start
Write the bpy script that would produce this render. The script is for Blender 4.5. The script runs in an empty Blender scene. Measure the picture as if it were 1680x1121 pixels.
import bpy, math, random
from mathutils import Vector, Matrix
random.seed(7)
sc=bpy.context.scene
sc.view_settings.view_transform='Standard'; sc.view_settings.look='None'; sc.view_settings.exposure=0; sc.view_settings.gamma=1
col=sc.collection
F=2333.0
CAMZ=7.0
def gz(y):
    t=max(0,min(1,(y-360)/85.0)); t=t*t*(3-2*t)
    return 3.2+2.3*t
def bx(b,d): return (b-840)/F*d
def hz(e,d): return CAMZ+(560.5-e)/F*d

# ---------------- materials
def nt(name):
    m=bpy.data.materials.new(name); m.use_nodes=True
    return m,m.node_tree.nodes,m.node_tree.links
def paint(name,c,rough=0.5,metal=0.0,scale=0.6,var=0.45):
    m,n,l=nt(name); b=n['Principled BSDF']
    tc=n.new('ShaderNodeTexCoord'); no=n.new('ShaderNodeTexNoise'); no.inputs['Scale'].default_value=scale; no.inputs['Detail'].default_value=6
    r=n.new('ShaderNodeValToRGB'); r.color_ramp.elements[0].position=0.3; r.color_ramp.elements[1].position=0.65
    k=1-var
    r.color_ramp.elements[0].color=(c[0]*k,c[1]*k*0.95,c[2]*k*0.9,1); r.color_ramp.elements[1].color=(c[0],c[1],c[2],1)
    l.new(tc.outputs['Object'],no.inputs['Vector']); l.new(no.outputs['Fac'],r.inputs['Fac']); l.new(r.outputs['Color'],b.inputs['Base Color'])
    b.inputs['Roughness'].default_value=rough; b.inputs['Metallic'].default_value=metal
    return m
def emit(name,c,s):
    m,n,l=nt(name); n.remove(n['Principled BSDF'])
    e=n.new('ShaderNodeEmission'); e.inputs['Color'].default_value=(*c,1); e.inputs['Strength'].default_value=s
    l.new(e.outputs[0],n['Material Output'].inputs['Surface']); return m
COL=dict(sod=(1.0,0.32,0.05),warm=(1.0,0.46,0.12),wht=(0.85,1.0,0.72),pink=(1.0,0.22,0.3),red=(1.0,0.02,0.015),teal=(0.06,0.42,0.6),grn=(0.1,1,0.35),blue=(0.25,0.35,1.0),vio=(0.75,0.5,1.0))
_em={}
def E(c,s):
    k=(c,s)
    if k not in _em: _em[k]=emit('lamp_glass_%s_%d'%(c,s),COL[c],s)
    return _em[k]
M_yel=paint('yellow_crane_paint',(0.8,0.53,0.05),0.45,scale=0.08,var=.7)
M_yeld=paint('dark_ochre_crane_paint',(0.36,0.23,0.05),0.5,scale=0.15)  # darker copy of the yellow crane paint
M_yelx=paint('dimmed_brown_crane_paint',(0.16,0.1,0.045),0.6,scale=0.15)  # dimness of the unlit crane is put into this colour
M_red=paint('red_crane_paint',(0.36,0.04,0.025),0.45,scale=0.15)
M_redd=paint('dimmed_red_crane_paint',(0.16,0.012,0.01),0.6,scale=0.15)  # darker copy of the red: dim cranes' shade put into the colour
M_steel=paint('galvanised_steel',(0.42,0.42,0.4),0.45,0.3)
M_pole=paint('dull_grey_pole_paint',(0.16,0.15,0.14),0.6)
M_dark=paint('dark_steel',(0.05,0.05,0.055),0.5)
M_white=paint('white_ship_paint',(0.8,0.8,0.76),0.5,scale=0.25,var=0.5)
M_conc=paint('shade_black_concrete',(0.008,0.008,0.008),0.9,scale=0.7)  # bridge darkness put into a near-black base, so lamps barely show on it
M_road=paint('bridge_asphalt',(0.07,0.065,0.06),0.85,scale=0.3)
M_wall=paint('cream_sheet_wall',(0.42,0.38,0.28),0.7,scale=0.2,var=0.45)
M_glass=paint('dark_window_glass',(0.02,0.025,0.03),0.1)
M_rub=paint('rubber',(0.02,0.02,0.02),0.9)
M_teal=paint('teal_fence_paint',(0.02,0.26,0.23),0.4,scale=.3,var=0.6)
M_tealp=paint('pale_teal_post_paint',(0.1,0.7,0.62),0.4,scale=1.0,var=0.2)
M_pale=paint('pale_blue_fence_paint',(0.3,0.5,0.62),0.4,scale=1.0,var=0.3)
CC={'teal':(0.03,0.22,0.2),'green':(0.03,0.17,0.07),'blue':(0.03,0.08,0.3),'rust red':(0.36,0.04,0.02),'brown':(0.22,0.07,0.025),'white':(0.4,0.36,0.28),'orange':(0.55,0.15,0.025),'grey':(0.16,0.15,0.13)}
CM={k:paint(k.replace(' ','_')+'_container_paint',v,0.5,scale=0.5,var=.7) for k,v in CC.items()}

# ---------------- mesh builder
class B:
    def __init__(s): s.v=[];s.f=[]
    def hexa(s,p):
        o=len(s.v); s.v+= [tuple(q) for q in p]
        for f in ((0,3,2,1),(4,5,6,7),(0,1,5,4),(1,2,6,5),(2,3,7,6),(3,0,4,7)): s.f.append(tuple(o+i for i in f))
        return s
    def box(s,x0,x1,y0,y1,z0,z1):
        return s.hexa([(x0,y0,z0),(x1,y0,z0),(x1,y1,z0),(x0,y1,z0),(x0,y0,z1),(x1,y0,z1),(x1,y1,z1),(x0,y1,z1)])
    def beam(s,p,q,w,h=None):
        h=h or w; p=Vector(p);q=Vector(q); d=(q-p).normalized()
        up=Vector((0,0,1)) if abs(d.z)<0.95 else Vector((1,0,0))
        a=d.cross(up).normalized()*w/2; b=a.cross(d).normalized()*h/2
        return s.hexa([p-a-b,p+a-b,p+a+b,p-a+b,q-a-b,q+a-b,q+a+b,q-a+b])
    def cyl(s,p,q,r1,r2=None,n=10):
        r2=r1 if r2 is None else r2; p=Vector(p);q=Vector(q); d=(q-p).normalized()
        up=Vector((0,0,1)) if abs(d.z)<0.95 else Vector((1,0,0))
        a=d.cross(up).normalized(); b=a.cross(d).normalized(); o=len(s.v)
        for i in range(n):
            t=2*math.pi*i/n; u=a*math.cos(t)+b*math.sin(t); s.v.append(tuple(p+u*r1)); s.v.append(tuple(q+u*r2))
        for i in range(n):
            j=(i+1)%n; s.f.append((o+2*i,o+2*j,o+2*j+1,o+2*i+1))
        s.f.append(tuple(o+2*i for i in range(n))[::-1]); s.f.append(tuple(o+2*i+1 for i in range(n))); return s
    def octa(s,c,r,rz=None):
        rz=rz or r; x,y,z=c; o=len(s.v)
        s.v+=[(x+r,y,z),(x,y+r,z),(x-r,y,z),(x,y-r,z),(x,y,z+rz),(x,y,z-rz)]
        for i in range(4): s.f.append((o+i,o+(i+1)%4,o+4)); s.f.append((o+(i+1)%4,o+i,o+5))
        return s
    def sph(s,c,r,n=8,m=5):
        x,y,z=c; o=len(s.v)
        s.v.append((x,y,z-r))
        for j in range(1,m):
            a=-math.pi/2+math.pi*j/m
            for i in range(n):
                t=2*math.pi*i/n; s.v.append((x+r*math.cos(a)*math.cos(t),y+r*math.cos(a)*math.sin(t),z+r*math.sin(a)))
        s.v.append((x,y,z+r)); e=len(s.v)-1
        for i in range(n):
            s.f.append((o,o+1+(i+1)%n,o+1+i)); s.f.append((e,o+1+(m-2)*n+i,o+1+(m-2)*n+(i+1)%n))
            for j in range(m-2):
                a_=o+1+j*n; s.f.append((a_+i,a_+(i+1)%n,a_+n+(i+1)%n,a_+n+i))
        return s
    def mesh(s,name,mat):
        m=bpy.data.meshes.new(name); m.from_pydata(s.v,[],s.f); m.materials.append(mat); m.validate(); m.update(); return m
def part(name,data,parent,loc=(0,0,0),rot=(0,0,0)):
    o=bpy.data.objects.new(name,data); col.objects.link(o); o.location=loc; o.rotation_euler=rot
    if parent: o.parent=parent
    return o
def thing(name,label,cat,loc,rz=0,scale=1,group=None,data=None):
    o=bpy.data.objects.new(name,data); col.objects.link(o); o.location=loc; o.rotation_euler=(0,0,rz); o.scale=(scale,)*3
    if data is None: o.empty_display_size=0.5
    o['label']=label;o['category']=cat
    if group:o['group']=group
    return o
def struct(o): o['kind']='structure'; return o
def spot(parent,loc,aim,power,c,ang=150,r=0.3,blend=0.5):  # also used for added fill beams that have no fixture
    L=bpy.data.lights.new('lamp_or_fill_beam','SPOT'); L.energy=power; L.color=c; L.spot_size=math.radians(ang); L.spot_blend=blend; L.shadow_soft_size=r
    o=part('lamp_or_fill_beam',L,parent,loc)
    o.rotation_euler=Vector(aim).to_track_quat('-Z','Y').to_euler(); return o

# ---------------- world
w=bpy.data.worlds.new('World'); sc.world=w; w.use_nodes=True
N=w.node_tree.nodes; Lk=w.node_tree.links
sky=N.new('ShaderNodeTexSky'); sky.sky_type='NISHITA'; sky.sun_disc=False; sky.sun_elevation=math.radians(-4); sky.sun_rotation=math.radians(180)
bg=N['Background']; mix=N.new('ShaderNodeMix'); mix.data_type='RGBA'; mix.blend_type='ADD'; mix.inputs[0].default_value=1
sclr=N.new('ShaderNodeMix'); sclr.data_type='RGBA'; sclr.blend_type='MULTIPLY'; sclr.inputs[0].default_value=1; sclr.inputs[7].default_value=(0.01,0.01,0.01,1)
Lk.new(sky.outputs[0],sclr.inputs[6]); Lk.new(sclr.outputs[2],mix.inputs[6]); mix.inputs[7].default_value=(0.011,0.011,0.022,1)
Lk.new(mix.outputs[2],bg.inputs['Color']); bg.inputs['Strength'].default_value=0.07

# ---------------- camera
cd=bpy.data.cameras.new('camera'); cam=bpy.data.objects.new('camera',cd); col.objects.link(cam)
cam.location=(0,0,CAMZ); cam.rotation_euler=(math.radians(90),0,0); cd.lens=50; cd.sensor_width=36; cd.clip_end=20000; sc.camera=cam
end
Task objective » Quote only the stretch of lines that starts the data above and ends with the line containing "M_red=paint('red_crane_paint',(0.36,0.04,0.025),0.45,scale=0.15)", both included.

Output for this exercise »
Write the bpy script that would produce this render. The script is for Blender 4.5. The script runs in an empty Blender scene. Measure the picture as if it were 1680x1121 pixels.
import bpy, math, random
from mathutils import Vector, Matrix
random.seed(7)
sc=bpy.context.scene
sc.view_settings.view_transform='Standard'; sc.view_settings.look='None'; sc.view_settings.exposure=0; sc.view_settings.gamma=1
col=sc.collection
F=2333.0
CAMZ=7.0
def gz(y):
    t=max(0,min(1,(y-360)/85.0)); t=t*t*(3-2*t)
    return 3.2+2.3*t
def bx(b,d): return (b-840)/F*d
def hz(e,d): return CAMZ+(560.5-e)/F*d

# ---------------- materials
def nt(name):
    m=bpy.data.materials.new(name); m.use_nodes=True
    return m,m.node_tree.nodes,m.node_tree.links
def paint(name,c,rough=0.5,metal=0.0,scale=0.6,var=0.45):
    m,n,l=nt(name); b=n['Principled BSDF']
    tc=n.new('ShaderNodeTexCoord'); no=n.new('ShaderNodeTexNoise'); no.inputs['Scale'].default_value=scale; no.inputs['Detail'].default_value=6
    r=n.new('ShaderNodeValToRGB'); r.color_ramp.elements[0].position=0.3; r.color_ramp.elements[1].position=0.65
    k=1-var
    r.color_ramp.elements[0].color=(c[0]*k,c[1]*k*0.95,c[2]*k*0.9,1); r.color_ramp.elements[1].color=(c[0],c[1],c[2],1)
    l.new(tc.outputs['Object'],no.inputs['Vector']); l.new(no.outputs['Fac'],r.inputs['Fac']); l.new(r.outputs['Color'],b.inputs['Base Color'])
    b.inputs['Roughness'].default_value=rough; b.inputs['Metallic'].default_value=metal
    return m
def emit(name,c,s):
    m,n,l=nt(name); n.remove(n['Principled BSDF'])
    e=n.new('ShaderNodeEmission'); e.inputs['Color'].default_value=(*c,1); e.inputs['Strength'].default_value=s
    l.new(e.outputs[0],n['Material Output'].inputs['Surface']); return m
COL=dict(sod=(1.0,0.32,0.05),warm=(1.0,0.46,0.12),wht=(0.85,1.0,0.72),pink=(1.0,0.22,0.3),red=(1.0,0.02,0.015),teal=(0.06,0.42,0.6),grn=(0.1,1,0.35),blue=(0.25,0.35,1.0),vio=(0.75,0.5,1.0))
_em={}
def E(c,s):
    k=(c,s)
    if k not in _em: _em[k]=emit('lamp_glass_%s_%d'%(c,s),COL[c],s)
    return _em[k]
M_yel=paint('yellow_crane_paint',(0.8,0.53,0.05),0.45,scale=0.08,var=.7)
M_yeld=paint('dark_ochre_crane_paint',(0.36,0.23,0.05),0.5,scale=0.15)  # darker copy of the yellow crane paint
M_yelx=paint('dimmed_brown_crane_paint',(0.16,0.1,0.045),0.6,scale=0.15)  # dimness of the unlit crane is put into this colour
M_red=paint('red_crane_paint',(0.36,0.04,0.025),0.45,scale=0.15)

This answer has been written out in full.